Advocates for criminal justice changes applaud Ducey’s proposals

Rachel Leingang//January 12, 2018

Advocates for criminal justice changes applaud Ducey’s proposals

Rachel Leingang//January 12, 2018


Gov. Doug Ducey wants to expand employment centers for soon-to-be-released prisoners and give them identification cards before they leave state custody.

For those who advocate for changes to the state’s criminal justice system, his proposals were good first steps that hopefully spur more comprehensive, long-term alterations.

The governor announced his plan during his January 8 State of the State address, the latest step from his office designed to reduce recidivism and provide a “second chance” for people leaving prison.

“If someone has served their time, and paid their debt, and is lawfully released from prison after years, the last thing we want is for them to find themselves back in trouble with the law, and back behind bars, and our policy can play a role,” he said.

It’s a contrast from where the governor, now in the fourth and final year of his term, stood in 2015. In that year’s budget proposal, Ducey called for 3,000 more beds in private prisons.

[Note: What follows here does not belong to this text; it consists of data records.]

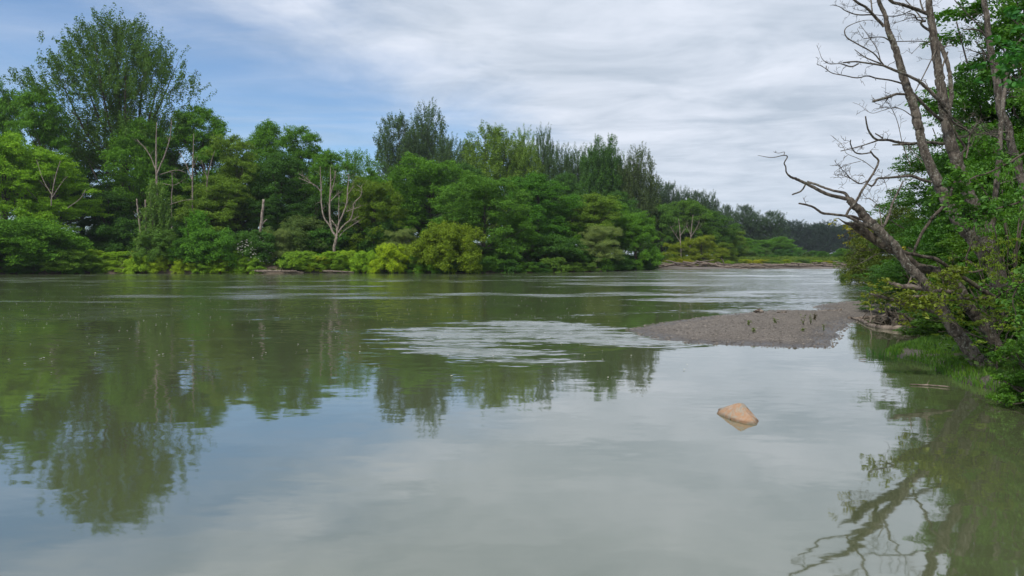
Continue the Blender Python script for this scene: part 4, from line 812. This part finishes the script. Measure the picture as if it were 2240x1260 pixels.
# ---------------------------------------------------------------- near foliage
kw=dict(lm=M_near,bark=M_bark,six=True)
lobed('near1',13,7.5,1.2,41,nl=12,nb=150,nc=12,nlf=34,leaf=.115,flat=.55,cr=.042,br=.10,up=.55,limbs=60,tr=.010,**kw)
lobed('near2',7,6,.3,42,nl=9,nb=110,nc=13,nlf=36,leaf=.085,flat=.7,cr=.042,br=.11,skirt=.4,limbs=40,tr=.010,**kw)
lobed('near3',2.2,2.2,.1,43,nl=7,nb=46,nc=10,nlf=26,leaf=.06,flat=.8,cr=.05,br=.12,skirt=.8,limbs=26,tr=.010,**kw)
lobed('spray',2.4,3.2,.3,44,nl=7,nb=40,nc=5,nlf=20,leaf=.05,flat=.45,cr=.035,br=.12,limbs=14,tr=.005,**kw)
gn='leafy trees and bushes of the near right bank'
NR=[('near1',2345,-230,17,560,(.050,.135,.018),'big leafy tree filling the top right corner behind the bare trunks','broadleaf_tree'),
('near1',2420,-180,14,420,(.060,.15,.018),'leafy tree at the right edge, partly cut off by the frame','broadleaf_tree'),
('near2',2215,90,18,330,(.040,.11,.018),'dark leafy tree in the shade behind the bare tree nearest the right edge','broadleaf_tree'),
('near2',2150,250,20,300,(.045,.12,.018),'leafy tree between the big top corner tree and the dense one below it','broadleaf_tree'),
('near2',2110,325,22,380,(.050,.125,.020),'dense green tree behind the leaning trunks, reaching half way up the bare ones','broadleaf_tree'),
('near2',2065,440,27,260,(.045,.11,.020),'darker leafy bush behind and left of the leaning trunks','shrub'),
('near2',2200,470,13.5,340,(.060,.13,.018),'leafy bush directly behind the feet of the bare trees','shrub'),
('near2',2010,545,19,220,(.038,.10,.018),'dark leafy bush over the root tangle, touching the gravel bar','shrub'),
('near2',2320,380,12,330,(.055,.13,.018),'bright leafy bush at the right edge at mid height','shrub'),
('bush2',1925,478,36,165,(.085,.11,.03),'olive bush drooping over the water beyond the gravel bar','shrub'),
('bush2',1985,440,33,150,(.07,.10,.025),'olive bush standing behind the drooping one','shrub'),
('bush2',1880,540,48,90,(.06,.10,.025),'small far bush peeping out left of the drooping olive bush','shrub'),
('near3',2105,640,12.6,230,(.055,.12,.018),'low leafy bush behind the foot of the lichen-spotted trunk','shrub'),
('near2',2290,150,13,330,(.055,.14,.018),'bright leafy crown at the right edge above the mid height bush','broadleaf_tree'),
('near3',2215,600,9.6,210,(.055,.13,.018),'dense leafy bush hiding the lower part of the right trunks','shrub'),
('near3',2275,690,6.9,180,(.065,.15,.022),'leafy bush at the right edge overhanging the dark water','shrub'),
('near3',2235,770,7.3,110,(.07,.15,.022),'small leafy bush hiding the foot of the leaning trunks','shrub'),
('spray',2185,500,9.3,190,(.11,.16,.02),'light yellow green leafy spray between the bare trunks','shrub'),
('spray',2180,640,8.5,200,(.12,.17,.02),'low yellow green leafy spray in front of the lower trunks','shrub'),
('spray',2215,340,9.6,200,(.07,.17,.025),'upper bright green leafy spray crossing the slender stem','shrub')]
for a in NR: plant(a[0],a[1],a[2],a[3],a[4],a[5],a[6],a[7],'tree' if 'tree' in a[7] else 'shrub',gn)
# yellow green leaves sprouting along the low branch
def sprig(label,Y,pts,n,col,leaf=.045,rad=.09):
    rng=np.random.default_rng(int(pts[0][0])+n); A=np.array([at(a,b,Y) for a,b in pts]); O=A[0].copy(); A=A-O; e=empty('leafy_branch',O); tag(e,label,'branch','leafy sprigs on the near right bank')
    P,r=smooth_path(A,np.linspace(.014,.004,len(A)),5,rng,.8); mb=MB(); mb.tube(P,r,5); br=branchlets(P,r,10,rng,.35,0,.2)
    for Q_,q_ in br: mb.tube(Q_,q_,4)
    link('stem',mb.mesh('stem'),M_bark,e); C=np.vstack([P]+[b[0][1:] for b in br]); C=C[rng.integers(0,len(C),n)]+rng.normal(size=(n,3))*rad*.6
    V,Q=clumps(C,np.full((n,3),rad*.55),7,leaf,rng,.6,.7,True); f=link('foliage',quad_mesh('foliage',V,Q),M_near,e); f.color=(*col,1)
sprig('yellow green leafy sprig along the lowest branch, over the bar',8.6,[(2060,676),(2000,665),(1950,655),(1905,648)],90,(.16,.20,.02))
sprig('yellow green leafy sprig crossing the lichen-spotted trunk above the grass',8.6,[(2160,650),(2100,655),(2040,660),(2000,668)],110,(.15,.20,.02))
sprig('yellowish leafy sprig hanging below the reddish dead log',8.9,[(2150,590),(2100,600),(2060,625)],70,(.14,.19,.02))
sprig('few yellow leaves behind the broken end of the dark trunk',9.5,[(1960,540),(1900,515),(1860,505),(1845,520)],34,(.24,.23,.02))
sprig('green leafy sprig hanging in front of the right trunks at mid height',7.8,[(2250,330),(2180,370),(2110,400),(2075,440)],90,(.08,.20,.03),.06)
sprig('green leafy sprig hanging in front of the slender stem',7.8,[(2260,430),(2200,450),(2140,470),(2090,500)],90,(.08,.20,.03),.06)
sprig('dark green large leaved sprig at the upper right edge',5.8,[(2280,40),(2240,80),(2215,120),(2235,160)],60,(.04,.16,.03),.06)
sprig('leafy sprig at the right edge level with the branch fork',6.6,[(2290,560),(2250,600),(2215,650),(2225,700)],70,(.07,.17,.03),.055)

# ---------------------------------------------------------------- river haze
hm=bpy.data.materials.new('haze_air'); hm.use_nodes=True; hm.node_tree.nodes.clear(); hq=NT(hm.node_tree)
ho=hq.n('ShaderNodeOutputMaterial'); hv=hq.n('ShaderNodeVolumePrincipled',i={'Color':(.80,.88,1,1),'Density':.00016,'Anisotropy':.2}); hq.l(hv.outputs[0],ho.inputs['Volume'])
bmh=bmesh.new(); bmesh.ops.create_cube(bmh,size=1); meh=bpy.data.meshes.new('haze'); bmh.to_mesh(meh); bmh.free()
hz=link('haze',meh,hm); hz.scale=(12200,12200,75); hz.location=(0,0,75/2-2.5); tag(hz,kind='stuff')

# tiny foam flecks drifting on the river
rng=np.random.default_rng(88); n=900; Y=8+rng.gamma(2.2,9,n); X=rng.uniform(-.75,.30,n)*Y; k=(land(X,Y)[0]<-.05)&(Y<70); X=X[k];Y=Y[k];n=len(X)
C=np.stack([X,Y,np.full(n,.012)],-1); V,Q=leaves(C,np.tile([0,0,1.],(n,1)),.035,rng,.6,True)
fo=link('foam_flecks',quad_mesh('foam_flecks',V,Q),M_petal); tag(fo,'tiny pale foam flecks and bits drifting on the green river','foam',kind='stuff')
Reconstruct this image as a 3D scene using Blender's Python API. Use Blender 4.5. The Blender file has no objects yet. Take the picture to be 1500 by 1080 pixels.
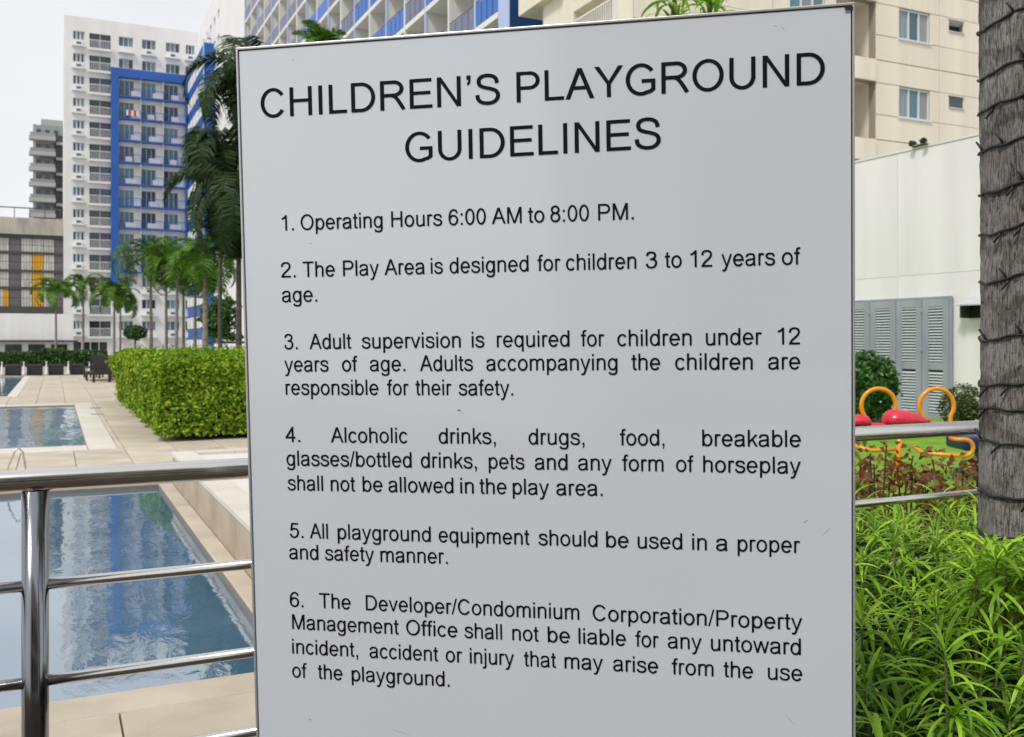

The state has seen the largest drop in its prison inmate population since 1974, the governor claimed. He wants the decline to continue.

For too many years, the state put money into prisons instead of investing in K-12 education, Ducey said.

Having the highest-ranking elected official in Arizona behind criminal justice reforms carries significant weight, said Caroline Isaacs, director of the American Friends Service Committee, a Quaker group focused on changing criminal justice policies.

“Leadership at that level is priceless. It’s exactly what we need,” she said.

His policy proposals and changes so far – like efforts to help prisoners find jobs, banning the box asking about criminal history for state jobs and letting drug felons get food stamps – have mostly been safe, Isaacs said. To really tackle the myriad problems in the criminal justice system, it will take a long-term vision and political will, she said.

“Politics are politics. It’s not a feel good soundbite. It’s very complicated stuff,” she said.

Still, having Ducey involved has made Republican lawmakers more receptive to the criminal justice changes than they were a few years ago, Isaacs said.

His policies thus far have focused on the back-end of the criminal justice system instead of changes to sentencing laws that land people in prison in the first place. Arizona has one of the country’s highest imprisonment rates, and the Arizona Department of Corrections eats up about 10 percent of the state’s budget.

Ducey told the Arizona Capitol Times he sees his job as enforcing the laws on the books. Right now, he said, there are more than 41,000 people in Arizona prisons, and most of them will not be there for life, so it’s important to find ways to help them re-enter society.

“If we want to talk about different reforms around our sentencing guidelines, that’s a totally different subject. But my number one issue every day when I wake up is public safety, and I do think we live in a safe state. I want to see it continue to be safe,” he said.

A discussion about sentencing reform would be “worthwhile” and he’s “open-minded” to the issue, he added.

Ducey’s heading in the right direction on criminal justice issues, said Alessandra Soler, director of the Arizona branch of the American Civil Liberties Union. The prison system in Arizona is vast and costly, she said.

“It’s going to require equally audacious, ambitious goals to fix it,” Soler said.

Ducey is starting where he’s comfortable, on finding second chance policies, she said. And, she added, there’s now bipartisan support for such measures, pointing to a 2017 poll from the right-wing Charles Koch Institute that showed President Trump voters were amenable to criminal justice reform.

“The fact that he’s even open to having this conversation is positive,” Soler said.

Kurt Altman, Arizona director of conservative group Right on Crime, said Ducey’s speech included some great first steps. And any steps forward are much better than nothing or sliding backward, he said.

The Corrections Department is essentially putting out a product, and there are a lot of ways to make that product better and more cost-effective, Altman said. Changing the criminal justice system is a process with a lot of work, and it seems like Ducey is open to realistic and fiscally responsible changes, Altman said.